According to the General Rule of the Call:
“Applicants from non-EU countries… are always free to take part in Horizon 2020 programs – even if the call for proposals or topic text do not state this explicitly. They are not always automatically entitled to funding.All applications must meet the minimum conditions in the Rules for Participation…Applicants from non-EU countries fall into 2 categories:
- those automatically eligible for funding
- those not automatically eligible for funding (though they may still be funded in exceptional cases)”

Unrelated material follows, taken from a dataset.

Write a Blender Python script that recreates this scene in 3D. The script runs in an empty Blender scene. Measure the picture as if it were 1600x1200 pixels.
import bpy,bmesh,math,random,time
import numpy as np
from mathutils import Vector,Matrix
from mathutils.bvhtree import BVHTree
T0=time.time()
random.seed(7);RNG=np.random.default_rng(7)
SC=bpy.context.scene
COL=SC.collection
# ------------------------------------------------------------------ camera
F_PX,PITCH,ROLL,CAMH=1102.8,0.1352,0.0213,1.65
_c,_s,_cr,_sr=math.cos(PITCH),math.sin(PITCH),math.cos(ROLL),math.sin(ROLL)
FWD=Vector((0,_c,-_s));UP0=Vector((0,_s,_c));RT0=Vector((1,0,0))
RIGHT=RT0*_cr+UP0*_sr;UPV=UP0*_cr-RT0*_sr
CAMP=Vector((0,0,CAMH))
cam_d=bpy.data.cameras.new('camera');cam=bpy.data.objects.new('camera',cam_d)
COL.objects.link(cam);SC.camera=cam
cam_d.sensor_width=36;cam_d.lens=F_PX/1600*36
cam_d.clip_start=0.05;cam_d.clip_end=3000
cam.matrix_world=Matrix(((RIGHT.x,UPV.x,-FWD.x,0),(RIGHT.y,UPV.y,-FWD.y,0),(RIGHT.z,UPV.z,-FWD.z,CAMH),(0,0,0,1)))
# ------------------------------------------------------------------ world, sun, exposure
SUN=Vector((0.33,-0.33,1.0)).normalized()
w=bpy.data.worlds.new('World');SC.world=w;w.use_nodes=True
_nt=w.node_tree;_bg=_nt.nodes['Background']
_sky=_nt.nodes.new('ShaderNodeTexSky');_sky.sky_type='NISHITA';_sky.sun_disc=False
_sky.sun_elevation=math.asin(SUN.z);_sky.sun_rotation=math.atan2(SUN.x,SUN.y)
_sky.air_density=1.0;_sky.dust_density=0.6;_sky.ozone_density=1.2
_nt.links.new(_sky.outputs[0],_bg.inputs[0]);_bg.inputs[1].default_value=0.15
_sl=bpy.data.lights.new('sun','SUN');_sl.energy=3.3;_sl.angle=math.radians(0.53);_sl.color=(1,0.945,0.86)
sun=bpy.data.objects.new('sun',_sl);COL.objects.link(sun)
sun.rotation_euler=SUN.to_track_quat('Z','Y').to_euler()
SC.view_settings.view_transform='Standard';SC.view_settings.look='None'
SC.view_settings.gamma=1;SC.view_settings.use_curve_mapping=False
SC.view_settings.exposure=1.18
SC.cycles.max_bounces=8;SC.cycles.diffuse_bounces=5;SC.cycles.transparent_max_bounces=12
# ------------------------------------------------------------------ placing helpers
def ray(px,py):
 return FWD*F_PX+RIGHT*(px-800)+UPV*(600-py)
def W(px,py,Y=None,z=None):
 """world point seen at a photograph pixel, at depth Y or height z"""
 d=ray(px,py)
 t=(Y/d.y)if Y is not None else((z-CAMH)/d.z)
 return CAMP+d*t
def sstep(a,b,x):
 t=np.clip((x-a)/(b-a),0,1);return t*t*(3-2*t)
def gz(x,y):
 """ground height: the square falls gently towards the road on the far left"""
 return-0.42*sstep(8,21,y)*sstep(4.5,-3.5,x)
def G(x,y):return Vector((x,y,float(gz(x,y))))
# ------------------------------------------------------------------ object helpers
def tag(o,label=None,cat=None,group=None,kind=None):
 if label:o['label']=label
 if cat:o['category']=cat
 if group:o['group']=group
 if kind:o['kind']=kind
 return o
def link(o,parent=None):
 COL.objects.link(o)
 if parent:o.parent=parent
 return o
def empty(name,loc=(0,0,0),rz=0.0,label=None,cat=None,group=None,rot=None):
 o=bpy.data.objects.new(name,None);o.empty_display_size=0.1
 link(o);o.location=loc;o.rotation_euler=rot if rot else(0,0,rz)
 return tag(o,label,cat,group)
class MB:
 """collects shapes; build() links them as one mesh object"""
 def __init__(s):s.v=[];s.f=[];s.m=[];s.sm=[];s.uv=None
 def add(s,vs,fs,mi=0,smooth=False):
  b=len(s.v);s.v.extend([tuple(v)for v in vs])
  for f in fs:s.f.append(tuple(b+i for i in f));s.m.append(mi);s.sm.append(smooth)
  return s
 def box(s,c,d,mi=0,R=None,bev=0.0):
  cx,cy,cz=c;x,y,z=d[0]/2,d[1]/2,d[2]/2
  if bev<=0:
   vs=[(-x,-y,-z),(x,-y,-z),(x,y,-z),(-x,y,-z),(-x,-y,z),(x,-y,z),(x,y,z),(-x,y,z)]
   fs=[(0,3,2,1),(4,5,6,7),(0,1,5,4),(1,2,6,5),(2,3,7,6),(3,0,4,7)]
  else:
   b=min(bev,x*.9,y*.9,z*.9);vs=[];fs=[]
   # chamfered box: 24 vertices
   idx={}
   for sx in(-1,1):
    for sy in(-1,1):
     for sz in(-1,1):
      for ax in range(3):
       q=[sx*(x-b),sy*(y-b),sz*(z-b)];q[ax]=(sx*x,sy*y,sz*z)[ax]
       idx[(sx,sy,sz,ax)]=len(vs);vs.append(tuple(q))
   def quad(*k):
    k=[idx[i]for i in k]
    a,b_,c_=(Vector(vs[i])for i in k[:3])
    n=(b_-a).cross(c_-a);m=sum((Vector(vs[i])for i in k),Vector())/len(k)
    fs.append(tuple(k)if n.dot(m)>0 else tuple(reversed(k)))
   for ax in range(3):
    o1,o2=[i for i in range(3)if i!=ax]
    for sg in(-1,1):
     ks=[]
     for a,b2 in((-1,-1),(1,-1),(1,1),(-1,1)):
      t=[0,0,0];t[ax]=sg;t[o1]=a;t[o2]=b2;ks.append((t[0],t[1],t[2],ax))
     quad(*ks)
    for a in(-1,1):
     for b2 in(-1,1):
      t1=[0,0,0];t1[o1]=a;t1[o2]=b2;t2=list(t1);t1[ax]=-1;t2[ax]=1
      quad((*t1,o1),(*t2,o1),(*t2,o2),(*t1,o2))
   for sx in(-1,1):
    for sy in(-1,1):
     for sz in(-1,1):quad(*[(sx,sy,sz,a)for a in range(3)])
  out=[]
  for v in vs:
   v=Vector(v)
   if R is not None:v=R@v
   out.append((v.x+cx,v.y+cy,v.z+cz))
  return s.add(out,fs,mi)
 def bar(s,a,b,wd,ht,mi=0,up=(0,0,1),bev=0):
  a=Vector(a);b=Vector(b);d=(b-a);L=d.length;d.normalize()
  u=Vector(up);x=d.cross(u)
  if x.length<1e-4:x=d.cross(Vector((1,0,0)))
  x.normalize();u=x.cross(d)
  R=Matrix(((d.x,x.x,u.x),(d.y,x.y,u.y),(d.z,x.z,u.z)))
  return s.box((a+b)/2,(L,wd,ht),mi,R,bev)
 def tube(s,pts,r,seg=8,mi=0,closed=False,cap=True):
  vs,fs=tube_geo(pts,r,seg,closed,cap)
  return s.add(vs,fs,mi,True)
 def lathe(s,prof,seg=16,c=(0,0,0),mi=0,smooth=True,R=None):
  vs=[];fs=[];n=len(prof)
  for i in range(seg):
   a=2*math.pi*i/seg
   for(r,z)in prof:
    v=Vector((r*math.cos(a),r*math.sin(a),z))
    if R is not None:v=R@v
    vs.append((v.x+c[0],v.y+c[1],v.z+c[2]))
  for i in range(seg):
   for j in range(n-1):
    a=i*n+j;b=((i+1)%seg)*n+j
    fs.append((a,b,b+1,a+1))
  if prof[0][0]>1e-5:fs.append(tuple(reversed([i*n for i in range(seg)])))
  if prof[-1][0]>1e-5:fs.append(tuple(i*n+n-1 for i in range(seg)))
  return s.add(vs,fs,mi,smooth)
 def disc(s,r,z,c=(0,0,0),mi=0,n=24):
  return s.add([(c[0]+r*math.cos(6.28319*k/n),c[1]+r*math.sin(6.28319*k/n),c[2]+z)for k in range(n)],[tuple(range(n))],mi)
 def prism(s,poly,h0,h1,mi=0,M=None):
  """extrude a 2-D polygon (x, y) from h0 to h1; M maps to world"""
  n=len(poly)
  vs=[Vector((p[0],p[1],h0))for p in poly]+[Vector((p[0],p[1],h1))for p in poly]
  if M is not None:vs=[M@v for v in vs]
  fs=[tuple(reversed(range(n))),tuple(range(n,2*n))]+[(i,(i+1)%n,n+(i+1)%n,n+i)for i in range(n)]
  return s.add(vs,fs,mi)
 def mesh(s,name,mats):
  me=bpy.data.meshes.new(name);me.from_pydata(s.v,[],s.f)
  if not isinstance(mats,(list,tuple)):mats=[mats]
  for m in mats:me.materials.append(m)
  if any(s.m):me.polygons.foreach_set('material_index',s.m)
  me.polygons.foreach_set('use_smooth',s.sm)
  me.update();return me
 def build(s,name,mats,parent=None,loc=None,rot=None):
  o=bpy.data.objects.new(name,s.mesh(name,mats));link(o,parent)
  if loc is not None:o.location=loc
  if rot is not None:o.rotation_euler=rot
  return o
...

But the official document clearly states: “Applicants from other non-EU countries may be granted funding if: Their participation is deemed essential for carrying out the action by the Commission or the relevant funding body because it provides:
- outstanding competence/expertise
- access to research infrastructure
- access to particular geographical environments
- access to data.”
In our view, the participation of relevant, civil Russian institutions is pertinent precisely because of their outstanding competence and expertise, because of their access to specific, relevant and needed research infrastructure, and because of their access to unique data.
We therefore ask the Commission to rethink and amend the Call, and make the professional participation of the relevant Russian institutions – in this case, primarily non-state institutions – possible.
And we further ask all European institutions to whom the Call has been addressed, to support our call.
In the name of OSA Archives, Budapest, September 27, 2014.